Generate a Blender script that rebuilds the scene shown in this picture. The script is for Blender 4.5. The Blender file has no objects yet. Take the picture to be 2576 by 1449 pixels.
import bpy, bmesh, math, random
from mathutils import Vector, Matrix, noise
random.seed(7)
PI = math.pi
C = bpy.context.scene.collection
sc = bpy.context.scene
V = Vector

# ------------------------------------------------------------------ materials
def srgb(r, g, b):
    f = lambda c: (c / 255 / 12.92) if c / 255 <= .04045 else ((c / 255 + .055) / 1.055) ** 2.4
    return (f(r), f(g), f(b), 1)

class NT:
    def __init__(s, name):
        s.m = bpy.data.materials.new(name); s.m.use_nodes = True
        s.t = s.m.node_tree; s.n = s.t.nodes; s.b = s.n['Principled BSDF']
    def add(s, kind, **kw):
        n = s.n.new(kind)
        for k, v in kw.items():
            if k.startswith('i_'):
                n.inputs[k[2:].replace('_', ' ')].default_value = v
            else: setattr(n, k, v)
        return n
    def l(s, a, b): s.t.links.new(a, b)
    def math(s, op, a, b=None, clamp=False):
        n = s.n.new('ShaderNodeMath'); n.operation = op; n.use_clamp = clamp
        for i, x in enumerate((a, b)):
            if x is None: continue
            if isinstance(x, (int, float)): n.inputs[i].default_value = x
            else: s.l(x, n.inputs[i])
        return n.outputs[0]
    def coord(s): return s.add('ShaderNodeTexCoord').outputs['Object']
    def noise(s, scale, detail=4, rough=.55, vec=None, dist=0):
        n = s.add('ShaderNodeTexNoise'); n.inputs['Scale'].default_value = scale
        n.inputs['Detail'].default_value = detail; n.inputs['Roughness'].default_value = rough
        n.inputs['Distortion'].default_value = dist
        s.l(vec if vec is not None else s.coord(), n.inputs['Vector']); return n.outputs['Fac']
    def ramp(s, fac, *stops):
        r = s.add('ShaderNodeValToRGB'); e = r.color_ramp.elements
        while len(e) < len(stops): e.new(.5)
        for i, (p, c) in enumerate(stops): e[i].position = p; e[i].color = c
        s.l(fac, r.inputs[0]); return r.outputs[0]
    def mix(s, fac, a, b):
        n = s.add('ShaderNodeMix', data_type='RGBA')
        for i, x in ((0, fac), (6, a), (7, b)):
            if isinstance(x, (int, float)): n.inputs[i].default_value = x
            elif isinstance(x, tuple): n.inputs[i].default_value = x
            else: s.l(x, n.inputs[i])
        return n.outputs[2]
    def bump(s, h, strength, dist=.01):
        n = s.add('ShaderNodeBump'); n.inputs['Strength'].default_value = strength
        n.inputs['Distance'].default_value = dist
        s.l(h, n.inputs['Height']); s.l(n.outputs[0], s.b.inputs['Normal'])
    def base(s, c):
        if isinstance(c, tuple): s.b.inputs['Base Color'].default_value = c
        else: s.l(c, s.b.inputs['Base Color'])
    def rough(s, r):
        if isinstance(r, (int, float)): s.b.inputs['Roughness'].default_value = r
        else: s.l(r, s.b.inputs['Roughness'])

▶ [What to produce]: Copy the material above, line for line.

▶ [Reply]:
Generate a Blender script that rebuilds the scene shown in this picture. The script is for Blender 4.5. The Blender file has no objects yet. Take the picture to be 2576 by 1449 pixels.
import bpy, bmesh, math, random
from mathutils import Vector, Matrix, noise
random.seed(7)
PI = math.pi
C = bpy.context.scene.collection
sc = bpy.context.scene
V = Vector

# ------------------------------------------------------------------ materials
def srgb(r, g, b):
    f = lambda c: (c / 255 / 12.92) if c / 255 <= .04045 else ((c / 255 + .055) / 1.055) ** 2.4
    return (f(r), f(g), f(b), 1)

class NT:
    def __init__(s, name):
        s.m = bpy.data.materials.new(name); s.m.use_nodes = True
        s.t = s.m.node_tree; s.n = s.t.nodes; s.b = s.n['Principled BSDF']
    def add(s, kind, **kw):
        n = s.n.new(kind)
        for k, v in kw.items():
            if k.startswith('i_'):
                n.inputs[k[2:].replace('_', ' ')].default_value = v
            else: setattr(n, k, v)
        return n
    def l(s, a, b): s.t.links.new(a, b)
    def math(s, op, a, b=None, clamp=False):
        n = s.n.new('ShaderNodeMath'); n.operation = op; n.use_clamp = clamp
        for i, x in enumerate((a, b)):
            if x is None: continue
            if isinstance(x, (int, float)): n.inputs[i].default_value = x
            else: s.l(x, n.inputs[i])
        return n.outputs[0]
    def coord(s): return s.add('ShaderNodeTexCoord').outputs['Object']
    def noise(s, scale, detail=4, rough=.55, vec=None, dist=0):
        n = s.add('ShaderNodeTexNoise'); n.inputs['Scale'].default_value = scale
        n.inputs['Detail'].default_value = detail; n.inputs['Roughness'].default_value = rough
        n.inputs['Distortion'].default_value = dist
        s.l(vec if vec is not None else s.coord(), n.inputs['Vector']); return n.outputs['Fac']
    def ramp(s, fac, *stops):
        r = s.add('ShaderNodeValToRGB'); e = r.color_ramp.elements
        while len(e) < len(stops): e.new(.5)
        for i, (p, c) in enumerate(stops): e[i].position = p; e[i].color = c
        s.l(fac, r.inputs[0]); return r.outputs[0]
    def mix(s, fac, a, b):
        n = s.add('ShaderNodeMix', data_type='RGBA')
        for i, x in ((0, fac), (6, a), (7, b)):
            if isinstance(x, (int, float)): n.inputs[i].default_value = x
            elif isinstance(x, tuple): n.inputs[i].default_value = x
            else: s.l(x, n.inputs[i])
        return n.outputs[2]
    def bump(s, h, strength, dist=.01):
        n = s.add('ShaderNodeBump'); n.inputs['Strength'].default_value = strength
        n.inputs['Distance'].default_value = dist
        s.l(h, n.inputs['Height']); s.l(n.outputs[0], s.b.inputs['Normal'])
    def base(s, c):
        if isinstance(c, tuple): s.b.inputs['Base Color'].default_value = c
        else: s.l(c, s.b.inputs['Base Color'])
    def rough(s, r):
        if isinstance(r, (int, float)): s.b.inputs['Roughness'].default_value = r
        else: s.l(r, s.b.inputs['Roughness'])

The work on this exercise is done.